_EXERCISE OBJECTIVE_
Taking the data below, please print only the lines from the line holding "Model this scene" to the line holding "COL = SC.collection", inclusive, with pictures omitted.

_EXTRACTED MATERIAL_

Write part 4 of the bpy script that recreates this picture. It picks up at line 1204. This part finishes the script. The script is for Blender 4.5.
--
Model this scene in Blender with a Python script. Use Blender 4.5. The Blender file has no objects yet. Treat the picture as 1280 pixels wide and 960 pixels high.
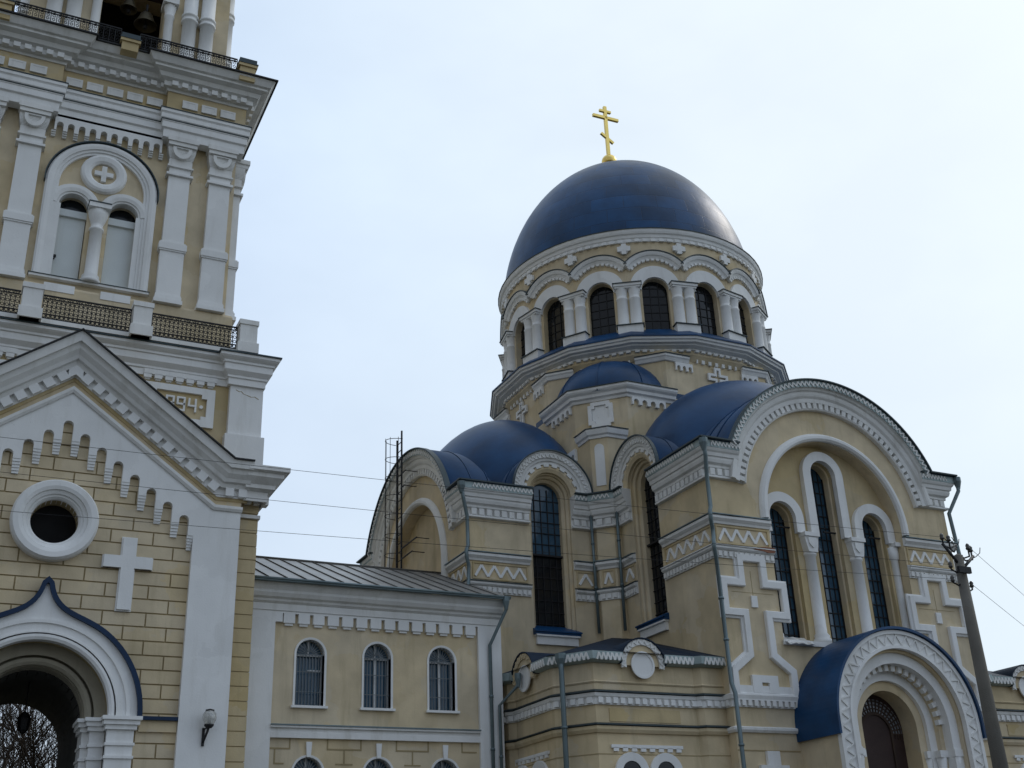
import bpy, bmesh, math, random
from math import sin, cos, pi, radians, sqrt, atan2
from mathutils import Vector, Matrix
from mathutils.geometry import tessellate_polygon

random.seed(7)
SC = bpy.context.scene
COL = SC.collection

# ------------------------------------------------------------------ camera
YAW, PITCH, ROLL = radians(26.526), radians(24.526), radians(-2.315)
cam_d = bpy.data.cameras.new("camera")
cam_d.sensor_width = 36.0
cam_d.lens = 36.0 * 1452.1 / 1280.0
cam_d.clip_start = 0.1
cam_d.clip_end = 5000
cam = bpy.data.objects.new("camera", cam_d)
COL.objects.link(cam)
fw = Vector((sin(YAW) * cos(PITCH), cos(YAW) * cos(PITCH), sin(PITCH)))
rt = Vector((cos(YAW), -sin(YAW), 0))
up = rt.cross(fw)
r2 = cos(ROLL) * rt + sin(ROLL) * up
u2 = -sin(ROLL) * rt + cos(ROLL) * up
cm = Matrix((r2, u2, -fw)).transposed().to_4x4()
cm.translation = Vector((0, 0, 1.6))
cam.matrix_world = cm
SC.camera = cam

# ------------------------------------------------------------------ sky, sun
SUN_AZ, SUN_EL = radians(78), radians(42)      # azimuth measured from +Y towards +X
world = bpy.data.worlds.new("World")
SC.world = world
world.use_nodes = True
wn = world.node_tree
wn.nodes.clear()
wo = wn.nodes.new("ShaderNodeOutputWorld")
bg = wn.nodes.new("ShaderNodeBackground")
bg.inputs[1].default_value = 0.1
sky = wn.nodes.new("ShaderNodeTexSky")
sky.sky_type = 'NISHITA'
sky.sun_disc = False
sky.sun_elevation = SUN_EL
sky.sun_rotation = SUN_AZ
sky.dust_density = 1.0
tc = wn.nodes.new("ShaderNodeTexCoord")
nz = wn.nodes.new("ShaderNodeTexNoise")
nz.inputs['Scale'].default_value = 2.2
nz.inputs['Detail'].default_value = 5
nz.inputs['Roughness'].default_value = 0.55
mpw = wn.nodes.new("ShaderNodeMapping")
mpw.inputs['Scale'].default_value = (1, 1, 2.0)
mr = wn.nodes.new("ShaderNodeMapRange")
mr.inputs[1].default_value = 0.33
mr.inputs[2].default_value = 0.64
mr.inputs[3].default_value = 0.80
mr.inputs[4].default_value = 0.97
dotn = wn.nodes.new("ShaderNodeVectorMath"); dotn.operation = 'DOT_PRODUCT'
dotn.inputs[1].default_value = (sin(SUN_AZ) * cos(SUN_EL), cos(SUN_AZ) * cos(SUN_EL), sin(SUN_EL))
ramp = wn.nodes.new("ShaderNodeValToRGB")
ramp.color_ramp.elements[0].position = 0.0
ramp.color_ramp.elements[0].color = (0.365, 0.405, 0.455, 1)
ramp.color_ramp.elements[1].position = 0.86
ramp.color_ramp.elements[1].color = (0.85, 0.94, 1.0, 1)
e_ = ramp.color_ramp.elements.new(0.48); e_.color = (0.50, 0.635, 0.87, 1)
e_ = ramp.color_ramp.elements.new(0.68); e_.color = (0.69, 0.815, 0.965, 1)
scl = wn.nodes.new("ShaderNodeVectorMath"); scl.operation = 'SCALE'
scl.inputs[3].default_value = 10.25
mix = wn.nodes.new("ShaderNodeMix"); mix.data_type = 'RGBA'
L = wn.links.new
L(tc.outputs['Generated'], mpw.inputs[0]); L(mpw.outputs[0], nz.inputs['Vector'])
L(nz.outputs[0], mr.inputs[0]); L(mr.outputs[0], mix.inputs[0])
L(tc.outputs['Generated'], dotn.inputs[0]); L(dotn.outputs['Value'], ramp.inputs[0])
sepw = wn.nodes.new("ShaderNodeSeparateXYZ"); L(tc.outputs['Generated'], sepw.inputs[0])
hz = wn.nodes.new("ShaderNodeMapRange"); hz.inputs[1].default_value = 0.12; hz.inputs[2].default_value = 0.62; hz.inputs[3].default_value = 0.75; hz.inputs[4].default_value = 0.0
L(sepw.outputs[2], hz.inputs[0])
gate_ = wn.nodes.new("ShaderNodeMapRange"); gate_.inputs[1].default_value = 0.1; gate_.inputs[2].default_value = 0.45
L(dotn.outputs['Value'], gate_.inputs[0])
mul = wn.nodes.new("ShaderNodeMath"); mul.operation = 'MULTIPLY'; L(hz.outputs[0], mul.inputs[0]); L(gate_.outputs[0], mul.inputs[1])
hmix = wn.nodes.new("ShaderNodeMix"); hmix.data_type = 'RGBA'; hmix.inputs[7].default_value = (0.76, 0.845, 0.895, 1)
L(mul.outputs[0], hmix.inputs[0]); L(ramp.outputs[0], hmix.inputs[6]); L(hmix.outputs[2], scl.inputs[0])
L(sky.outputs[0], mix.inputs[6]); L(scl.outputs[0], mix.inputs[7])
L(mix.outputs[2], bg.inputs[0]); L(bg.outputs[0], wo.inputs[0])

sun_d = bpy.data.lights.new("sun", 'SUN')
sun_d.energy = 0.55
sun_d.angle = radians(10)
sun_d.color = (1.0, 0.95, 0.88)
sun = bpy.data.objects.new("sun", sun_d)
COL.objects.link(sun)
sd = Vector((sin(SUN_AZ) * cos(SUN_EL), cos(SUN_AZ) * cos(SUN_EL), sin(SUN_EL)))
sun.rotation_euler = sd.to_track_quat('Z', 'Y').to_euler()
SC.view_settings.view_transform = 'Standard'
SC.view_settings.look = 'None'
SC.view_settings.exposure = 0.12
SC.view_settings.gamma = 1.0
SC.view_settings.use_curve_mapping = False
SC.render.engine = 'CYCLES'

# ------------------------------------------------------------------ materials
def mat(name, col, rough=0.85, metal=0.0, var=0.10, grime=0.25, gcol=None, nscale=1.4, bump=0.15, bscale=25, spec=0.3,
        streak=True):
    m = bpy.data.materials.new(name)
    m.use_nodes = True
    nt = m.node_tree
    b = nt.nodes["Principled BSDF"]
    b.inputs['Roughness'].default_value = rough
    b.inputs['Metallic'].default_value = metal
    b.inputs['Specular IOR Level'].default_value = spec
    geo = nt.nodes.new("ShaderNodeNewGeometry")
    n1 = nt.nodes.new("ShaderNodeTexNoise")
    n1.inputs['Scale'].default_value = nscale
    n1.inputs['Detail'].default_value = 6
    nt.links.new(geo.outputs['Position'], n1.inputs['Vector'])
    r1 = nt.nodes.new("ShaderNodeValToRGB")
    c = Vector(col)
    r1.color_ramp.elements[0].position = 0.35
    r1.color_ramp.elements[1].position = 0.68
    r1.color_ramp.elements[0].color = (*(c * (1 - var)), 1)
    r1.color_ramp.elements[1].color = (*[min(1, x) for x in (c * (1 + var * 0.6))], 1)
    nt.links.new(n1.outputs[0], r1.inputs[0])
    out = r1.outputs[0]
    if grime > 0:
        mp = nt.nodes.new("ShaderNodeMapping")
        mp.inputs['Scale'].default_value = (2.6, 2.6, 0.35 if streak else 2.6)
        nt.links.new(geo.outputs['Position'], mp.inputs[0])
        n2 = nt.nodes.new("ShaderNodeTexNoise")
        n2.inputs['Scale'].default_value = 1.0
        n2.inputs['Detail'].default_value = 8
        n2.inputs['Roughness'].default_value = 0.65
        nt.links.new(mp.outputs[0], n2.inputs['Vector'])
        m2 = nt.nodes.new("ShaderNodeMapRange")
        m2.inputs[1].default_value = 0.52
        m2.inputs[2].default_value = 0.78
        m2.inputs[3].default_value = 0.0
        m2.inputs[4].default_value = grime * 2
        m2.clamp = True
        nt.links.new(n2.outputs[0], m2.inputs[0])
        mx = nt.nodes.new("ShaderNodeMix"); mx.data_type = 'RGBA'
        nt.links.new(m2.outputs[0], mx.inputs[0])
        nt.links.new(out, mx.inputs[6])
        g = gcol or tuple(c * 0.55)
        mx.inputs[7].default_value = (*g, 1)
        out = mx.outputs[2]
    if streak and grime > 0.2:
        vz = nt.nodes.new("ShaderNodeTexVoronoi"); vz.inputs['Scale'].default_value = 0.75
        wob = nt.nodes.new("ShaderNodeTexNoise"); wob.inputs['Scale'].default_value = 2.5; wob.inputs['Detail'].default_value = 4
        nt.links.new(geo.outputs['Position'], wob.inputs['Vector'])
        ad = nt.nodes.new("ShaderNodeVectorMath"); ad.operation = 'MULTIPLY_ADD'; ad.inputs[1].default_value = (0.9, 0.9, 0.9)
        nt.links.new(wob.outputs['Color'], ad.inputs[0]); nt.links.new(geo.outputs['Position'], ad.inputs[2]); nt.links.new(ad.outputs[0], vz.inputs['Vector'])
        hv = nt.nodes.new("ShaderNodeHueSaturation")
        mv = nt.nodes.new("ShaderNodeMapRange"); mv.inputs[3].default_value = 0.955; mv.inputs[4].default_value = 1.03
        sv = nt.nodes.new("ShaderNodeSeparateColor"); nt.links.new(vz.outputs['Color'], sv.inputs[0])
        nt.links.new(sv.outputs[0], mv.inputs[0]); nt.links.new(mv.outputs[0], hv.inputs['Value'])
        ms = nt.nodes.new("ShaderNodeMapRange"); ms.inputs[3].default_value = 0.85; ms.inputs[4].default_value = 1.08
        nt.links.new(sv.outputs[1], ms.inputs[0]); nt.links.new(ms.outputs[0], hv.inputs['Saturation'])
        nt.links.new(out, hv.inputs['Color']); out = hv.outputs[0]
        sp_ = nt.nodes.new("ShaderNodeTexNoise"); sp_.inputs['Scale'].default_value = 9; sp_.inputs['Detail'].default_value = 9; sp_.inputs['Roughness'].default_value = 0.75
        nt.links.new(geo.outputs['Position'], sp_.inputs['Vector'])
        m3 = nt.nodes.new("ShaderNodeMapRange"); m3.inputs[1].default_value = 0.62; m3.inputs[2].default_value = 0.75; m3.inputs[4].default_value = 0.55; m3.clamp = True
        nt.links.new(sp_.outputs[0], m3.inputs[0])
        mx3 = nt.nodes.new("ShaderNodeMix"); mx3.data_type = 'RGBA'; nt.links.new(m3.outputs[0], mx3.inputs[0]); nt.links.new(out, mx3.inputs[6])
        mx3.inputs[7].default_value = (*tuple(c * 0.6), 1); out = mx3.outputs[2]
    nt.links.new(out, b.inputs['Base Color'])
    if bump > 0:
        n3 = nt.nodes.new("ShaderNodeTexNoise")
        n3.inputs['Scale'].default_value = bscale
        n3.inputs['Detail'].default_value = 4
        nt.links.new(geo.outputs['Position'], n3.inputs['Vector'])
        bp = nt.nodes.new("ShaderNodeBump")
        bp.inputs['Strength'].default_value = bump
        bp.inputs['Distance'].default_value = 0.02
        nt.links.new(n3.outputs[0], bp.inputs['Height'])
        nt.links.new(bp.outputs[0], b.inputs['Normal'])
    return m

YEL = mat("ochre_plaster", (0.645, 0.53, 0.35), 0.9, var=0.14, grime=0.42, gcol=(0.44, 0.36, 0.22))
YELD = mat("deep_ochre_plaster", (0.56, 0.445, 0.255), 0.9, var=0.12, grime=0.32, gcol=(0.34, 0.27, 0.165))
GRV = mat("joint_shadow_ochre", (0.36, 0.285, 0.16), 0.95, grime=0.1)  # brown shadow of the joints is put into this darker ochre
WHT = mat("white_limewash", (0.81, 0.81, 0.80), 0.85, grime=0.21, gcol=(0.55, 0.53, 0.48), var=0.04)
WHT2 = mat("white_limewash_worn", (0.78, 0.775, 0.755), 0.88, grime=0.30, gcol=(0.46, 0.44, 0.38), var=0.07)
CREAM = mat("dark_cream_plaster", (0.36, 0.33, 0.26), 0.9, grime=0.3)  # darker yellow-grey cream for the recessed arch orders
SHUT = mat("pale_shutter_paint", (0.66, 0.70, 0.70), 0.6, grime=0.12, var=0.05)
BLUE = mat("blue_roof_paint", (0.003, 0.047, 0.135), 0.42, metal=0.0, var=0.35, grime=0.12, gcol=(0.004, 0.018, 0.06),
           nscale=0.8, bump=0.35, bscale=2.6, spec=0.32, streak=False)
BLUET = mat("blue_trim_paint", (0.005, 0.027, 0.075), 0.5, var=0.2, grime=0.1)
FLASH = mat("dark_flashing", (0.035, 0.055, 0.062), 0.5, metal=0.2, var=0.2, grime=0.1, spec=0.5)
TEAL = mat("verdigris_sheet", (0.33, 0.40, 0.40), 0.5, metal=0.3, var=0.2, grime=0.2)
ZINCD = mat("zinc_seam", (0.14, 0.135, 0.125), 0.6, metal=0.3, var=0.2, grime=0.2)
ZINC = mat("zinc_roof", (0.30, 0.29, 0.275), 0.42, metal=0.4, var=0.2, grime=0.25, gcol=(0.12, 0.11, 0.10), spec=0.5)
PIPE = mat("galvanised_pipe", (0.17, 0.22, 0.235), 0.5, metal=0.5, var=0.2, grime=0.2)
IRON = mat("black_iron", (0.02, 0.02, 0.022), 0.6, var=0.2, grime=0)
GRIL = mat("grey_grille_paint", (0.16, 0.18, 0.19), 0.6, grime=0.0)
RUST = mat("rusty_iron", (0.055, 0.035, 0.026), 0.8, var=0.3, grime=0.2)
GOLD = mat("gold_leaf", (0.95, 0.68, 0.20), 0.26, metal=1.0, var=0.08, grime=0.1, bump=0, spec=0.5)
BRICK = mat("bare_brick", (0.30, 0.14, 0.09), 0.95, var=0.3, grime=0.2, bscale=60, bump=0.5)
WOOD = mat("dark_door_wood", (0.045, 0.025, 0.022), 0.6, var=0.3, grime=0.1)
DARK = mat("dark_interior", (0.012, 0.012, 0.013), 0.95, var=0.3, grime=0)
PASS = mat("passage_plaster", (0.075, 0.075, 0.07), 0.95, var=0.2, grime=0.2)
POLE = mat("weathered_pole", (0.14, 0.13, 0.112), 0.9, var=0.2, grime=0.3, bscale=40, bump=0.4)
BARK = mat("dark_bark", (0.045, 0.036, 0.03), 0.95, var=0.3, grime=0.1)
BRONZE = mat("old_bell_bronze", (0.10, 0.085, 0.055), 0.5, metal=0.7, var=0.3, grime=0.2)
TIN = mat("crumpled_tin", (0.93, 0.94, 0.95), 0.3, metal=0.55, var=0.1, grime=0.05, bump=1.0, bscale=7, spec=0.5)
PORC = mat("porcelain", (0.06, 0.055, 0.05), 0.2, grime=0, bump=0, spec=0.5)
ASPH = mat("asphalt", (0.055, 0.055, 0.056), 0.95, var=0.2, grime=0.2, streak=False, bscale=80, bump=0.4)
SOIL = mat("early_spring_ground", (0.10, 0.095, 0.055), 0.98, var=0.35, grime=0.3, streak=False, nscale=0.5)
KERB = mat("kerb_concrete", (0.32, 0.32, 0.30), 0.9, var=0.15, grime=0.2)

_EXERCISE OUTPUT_
Model this scene in Blender with a Python script. Use Blender 4.5. The Blender file has no objects yet. Treat the picture as 1280 pixels wide and 960 pixels high.
import bpy, bmesh, math, random
from math import sin, cos, pi, radians, sqrt, atan2
from mathutils import Vector, Matrix
from mathutils.geometry import tessellate_polygon

random.seed(7)
SC = bpy.context.scene
COL = SC.collection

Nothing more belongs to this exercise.